Student Perspective: College Admission Scandal

Emma Nicholson, Writer

While many students are currently receiving their admission decisions from colleges and universities, it has become hard to escape the growing press of the college admission scandal facing the nation.

It was discovered in early March that celebrity parents, including actresses Lori Loughlin and Felicity Huffman, were accused of using fraudulent strategies to get their children into college. This included false SAT scores, photo-shopping athletic photos, and bribing schools with money. After this discovery, many other fraudulent admissions have come out of the woodwork, creating a national debate about the validity of college decisions, and if wealth equates to getting into a top choice school.

Felicity Huffman (left) and Lori Loughlin (right) two main figures in the college admission scandal both of whom were arrested in early March

Upon hearing about this incident, I was frustrated; as a junior in high school who is working to prepare for college, it was hard to hear that individuals of celebrity status got automatic admission without having put in the work. Realizing how relevant this scandal is to my age group, I set out to ask students from varying grades what their perspective is on the incident.

Quoted from a fellow junior at FHS, “It makes me extremely indignant to know that some kids born into wealth are able to end up attending the same institution I could maybe go to but without the hard work. I’m a very hard worker so this scandal really bothers me. But to be completely honest, I am not surprised at this scandal. College admissions are very stressful and a little secret about America is that money can get you the upper hand.

Also quoted from a junior, “I think it is completely unfair and takes away from deserving, hardworking students.”

It is no surprise that these juniors feel this way about the situation; when they see that some students are able to gain automatic admission without putting in the same preparation that they do, it causes immediate annoyance. It can be simply described as unfair. In fact, the word “unfair” was used in almost every response from FHS students.

Another element of this scandal, is the response of the children after having found out that their parents cheated to get them into their choice schools. It is hard to know if they would feel upset and guilty, or rather happy that their parents care so much to do something to this extent.

Political Cartoon, “Admissions Scandal” by Signe Wilkinson.

Would you be upset if your parents cheated to get you into college and did not tell you?

In response to this question, one FHS junior says “I would feel IMMENSE guilt but I would be relieved and happy that I could go to college. Anyways there’s already many people who attend colleges because they come from legacy and are able to pay the full ride, therefore why can’t I too?”

When a random selection of juniors were polled,  75% of students said that they would be upset or feel guilty if their parents cheated their kids into college.  25% of students say that they would not be upset, and would feel happy that their parents cheated to get them into a high quality university.

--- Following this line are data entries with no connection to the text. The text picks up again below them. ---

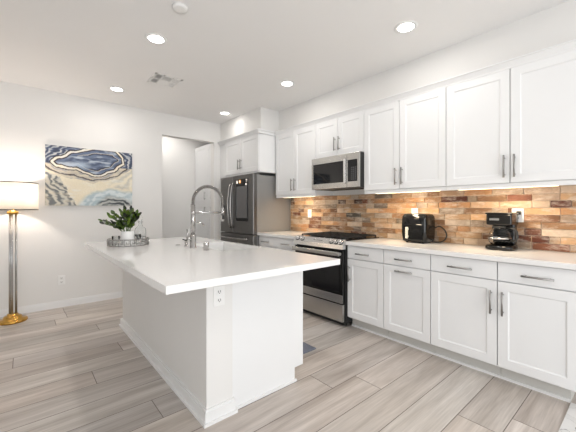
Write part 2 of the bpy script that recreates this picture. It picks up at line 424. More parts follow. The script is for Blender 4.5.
def worktop(label, y0, y1):
    tag(obj('countertop', NB(2.588, XW - .001, y0, y1, .8765, .914, .0025), 'quartz', origin=(2.9, (y0 + y1) / 2, .8765)), label, 'countertop')
worktop('long white quartz countertop under the air fryer and coffee maker', .285, 2.113)
worktop('short white quartz countertop between the fridge and the range', 2.895, 3.738)

# ------------------------------------------------------------ gas range
def make_range():
    y0, y1 = 2.117, 2.891; ym = (y0 + y1) / 2
    t = thing('gas_range', 'stainless steel slide-in gas range with black oven glass between the base cabinets', 'range', (2.9, ym, 0))
    obj('body', NB(2.60, 3.215, y0 + .002, y1 - .002, .045, .905), 'matblack', t)
    for a in (2.66, 3.15):
        for b in (y0 + .05, y1 - .05): obj('foot', cyl(BM(), (a, b, 0), (a, b, .046), .018, seg=12), 'matblack', t)
    obj('kick_plate', NB(2.62, 2.64, y0 + .02, y1 - .02, .008, .046), 'matblack', t)
    ct = obj('cooktop', NB(2.60, 3.222, y0 - .0005 + .002, y1 - .002, .905, .922, .003), 'black', t)
    # slanted control panel
    bm = prism_y(BM(), [(2.548, .828), (2.60, .828), (2.625, .921), (2.60, .928), (2.556, .872)], y0 + .003, y1 - .003)
    cp = obj('control_panel', bm, 'brightsteel', t)
    obj('display', NB(2.5760, 2.590, ym - .07, ym + .07, .893, .903), 'dglass', cp)
    for ky in (2.845, 2.765, 2.30, 2.232, 2.166):
        n = Vector((-.056, 0, .044)).normalized(); n = Vector((-.785, 0, .62)); c = Vector((2.578, ky, .900))
        bm = BM(); cyl(bm, c - n * .004, c + n * .012, .026, .025, seg=20); cyl(bm, c + n * .012, c + n * .034, .020, .017, seg=20)
        box(bm, c.x + n.x * .034 - .006, c.x + n.x * .034 + .003, ky - .004, ky + .004, c.z + n.z * .034 - .014, c.z + n.z * .034 + .014)
        k = obj('knob', bm, 'brightsteel', cp); obj('knob_skirt', cyl(BM(), c - n * .006, c + n * .006, .031, .030, seg=20), 'matblack', k)
    # oven door
    d = obj('oven_door', NB(2.562, 2.599, y0 + .012, y1 - .012, .250, .815, .003), 'black', t)
    obj('oven_window', NB(2.5585, 2.5625, y0 + .05, y1 - .05, .36, .70, .001), 'dglass', d)
    obj('lower_trim', NB(2.557, 2.5625, y0 + .012, y1 - .012, .255, .343, .002), 'steel', d)
    bm = NB(2.500, 2.520, y0 + .014, y1 - .014, .757, .803, .008)
    for b in (y0 + .035, y1 - .035): box(bm, 2.518, 2.563, b - .012, b + .012, .765, .795, .003)
    obj('oven_handle', bm, 'steel', d)
    obj('warming_drawer', NB(2.560, 2.599, y0 + .012, y1 - .012, .058, .240, .004), 'steel', t)
    # grates
    for i in range(3):
        a = y0 + .03 + i * .24; b = a + .232; bm = BM(); z = .944; w = .006
        for x in (2.66, 2.80, 2.93, 3.06, 3.19): box(bm, x - w, x + w, a, b, z - w, z + w, .002, 1)
        for y in (a + w, (a + b) / 2, b - w): box(bm, 2.66, 3.19, y - w, y + w, z - w, z + w, .002, 1)
        for x in (2.66, 3.19):
            for y in (a + w, b - w): box(bm, x - w, x + w, y - w, y + w, .921, z)
        obj('grate', bm, 'iron', ct)
    for bx in (2.76, 3.07):
        for by in (y0 + .15, y0 + .386, y1 - .15):
            bm = BM(); lathe(bm, [(.055, 0), (.05, .006), (.035, .008), (.034, .014), (.0001, .015)], (bx, by, .921), 24)
            obj('burner', bm, 'iron', ct)
make_range()

# ------------------------------------------------------------ microwave
def make_microwave():
    y0, y1 = 2.110, 2.852; z0, z1 = 1.500, 1.890; xf = 2.822
    t = thing('microwave', 'stainless over-the-range microwave with black window mounted above the gas range', 'microwave', (3.03, (y0 + y1) / 2, z0))
    obj('body', NB(xf + .022, 3.245 - .02, y0, y1, z0, z1), 'matblack', t)
    bm = BM(); yc = 2.285
    box(bm, xf, xf + .022, yc, y1, z1 - .078, z1 - .002, .003); box(bm, xf, xf + .022, yc, y1, z0, z0 + .066, .003)
    box(bm, xf, xf + .022, y1 - .028, y1, z0 + .066, z1 - .078); box(bm, xf, xf + .022, yc, yc + .04, z0 + .066, z1 - .078)
    d = obj('door', bm, 'steel', t)
    obj('window', NB(xf + .004, xf + .021, yc + .04, y1 - .028, z0 + .066, z1 - .078), 'dglass', d)
    obj('door_handle', NB(xf - .028, xf - .001, yc + .004, yc + .032, z0 + .05, z1 - .06, .008), 'brightsteel', d)
    p = obj('control_panel', NB(xf, xf + .0215, y0, yc - .002, z0, z1 - .002, .003), 'steel', t)
    k = obj('keypad', NB(xf - .0025, xf - .0002, y0 + .028, yc - .016, z0 + .066, z1 - .078), 'dglass', p)
    bm = BM()
    for i in range(7):
        for j in range(3):
            a = y0 + .040 + j * .026; c = z0 + .085 + i * .022
            box(bm, xf - .0036, xf - .0024, a, a + .015, c, c + .009)
    obj('buttons', bm, M['screen'], k)
    obj('vent_grille', NB(xf + .03, xf + .16, y0 + .03, y1 - .03, z0 - .004, z0 + .001), 'slot', t)
make_microwave()

# ------------------------------------------------------------ refrigerator
def make_fridge():
    y0, y1 = 3.748, 4.700; xf = 2.52; ym = 4.315
    t = thing('refrigerator', 'dark stainless french-door refrigerator at the end of the cabinet run', 'refrigerator', (2.9, (y0 + y1) / 2, 0))
    obj('body', NB(xf + .075, 3.235, y0, y1, .03, 1.755, .004), 'slateside', t)
    obj('foot', NB(xf + .1, 3.2, y0 + .03, y1 - .03, 0, .031), 'matblack', t)
    for a in (y0 + .06, y1 - .06): obj('hinge_cover', NB(xf + .072, xf + .14, a - .05, a + .05, 1.756, 1.772, .004), 'slateside', t)
    dl = obj('door', NB(xf, xf + .07, ym + .003, y1 + .01, .885, 1.772, .009), 'slate', t)
    dr = obj('door', NB(xf, xf + .07, y0 - .012, ym - .003, .885, 1.772, .009), 'slate', t)
    fd = obj('freezer_drawer', NB(xf, xf + .07, y0 - .012, y1 + .01, .06, .872, .009), 'slate', t)
    sp = obj('glass_panel', NB(xf - .006, xf + .001, 3.868, 4.212, 1.075, 1.71, .003), 'dglass', dr)
    obj('display_glass', NB(xf - .0075, xf - .0055, 3.895, 4.185, 1.12, 1.60), 'screen', sp)
    bm = BM(); cyl(bm, (xf - .006, 4.085, 1.672), (xf - .010, 4.085, 1.672), .026, seg=20)
    obj('display_icon', bm, 'orange', sp, label='round orange icon')
    for q in ((4.15, 4.185, 1.645, 1.69), (3.90, 3.93, 1.61, 1.638), (3.885, 3.925, 1.69, 1.697), (3.885, 3.915, 1.665, 1.672)):
        obj('display_icon', NB(xf - .009, xf - .006, *q), 'icon', sp, label='pale square icon')
    obj('display_icon', cyl(BM(), (xf - .010, 4.085, 1.672), (xf - .012, 4.085, 1.672), .013, seg=16), 'icon', sp, label='pale centre of the round icon')
    def bow(ya, za, yb, zb, out, mid=.03):
        pts = []; n = 18
        for i in range(n + 1):
            s = i / n; k = math.sin(PI * s)
            pts.append((xf - .012 - out * k ** .6, ya + (yb - ya) * s, za + (zb - za) * s))
        bm = BM(); tube(bm, pts, .013, 12); return bm
    obj('door_handle', bow(ym + .038, .96, ym + .038, 1.66, .052), M['handle'], dl)
    obj('door_handle', bow(ym - .038, .96, ym - .038, 1.66, .052), M['handle'], dr)
    obj('drawer_handle', bow(y0 + .12, .808, y1 - .05, .808, .05), M['handle'], fd)
make_fridge()

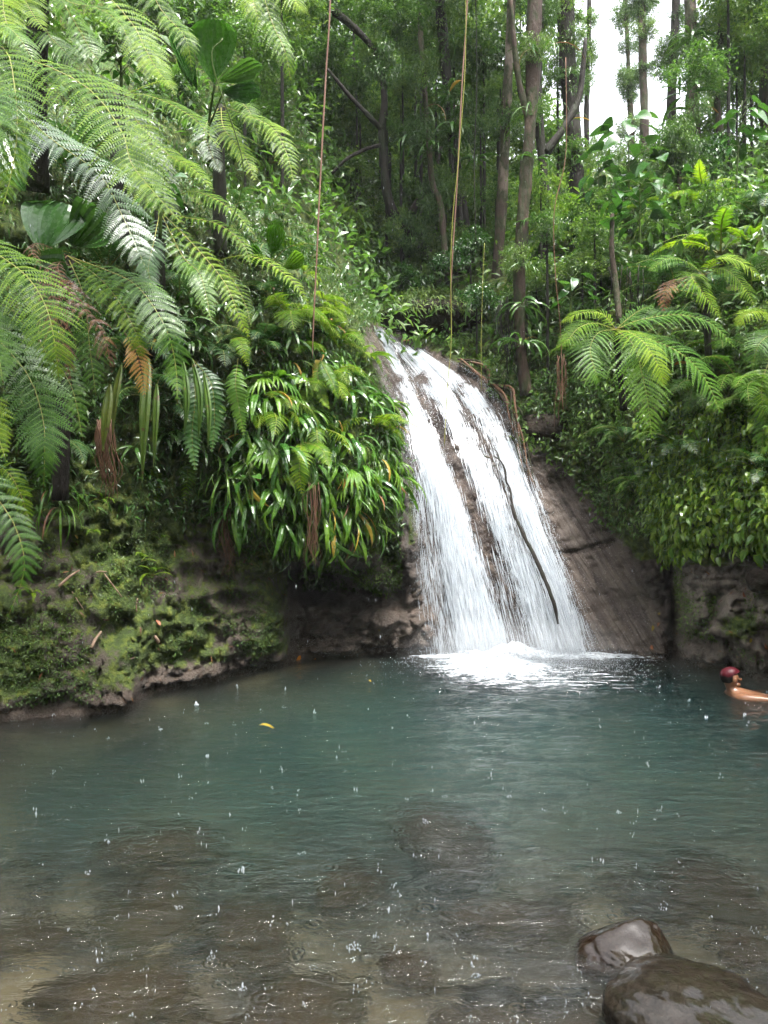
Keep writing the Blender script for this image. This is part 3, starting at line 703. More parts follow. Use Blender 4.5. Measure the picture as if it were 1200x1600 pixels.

As a result of the scandal, some colleges and universities are proposing new laws that would prevent any other individuals from pursuing similar attempts. In California, lawmakers are proposing to have a process that would more thoroughly look at applications for California state schools. This would include having the student display that they are able to perform the sport they say they can, study the SAT/ACT scores of students in a more rigorous process, and make a conclusion as to which parts of the admission process require more attention. Most significantly, private and public schools in California would not guarantee preference to students who are the descendants of alumni or donors (CNN). This would be a huge step in the area of college admissions for California.

Though there may be debate around the subject, one fact holds true; students who have worked hard for their college applications feel frustrated and upset that students of wealth and fame have gained automatic admission because of the fraudulent efforts of their parents.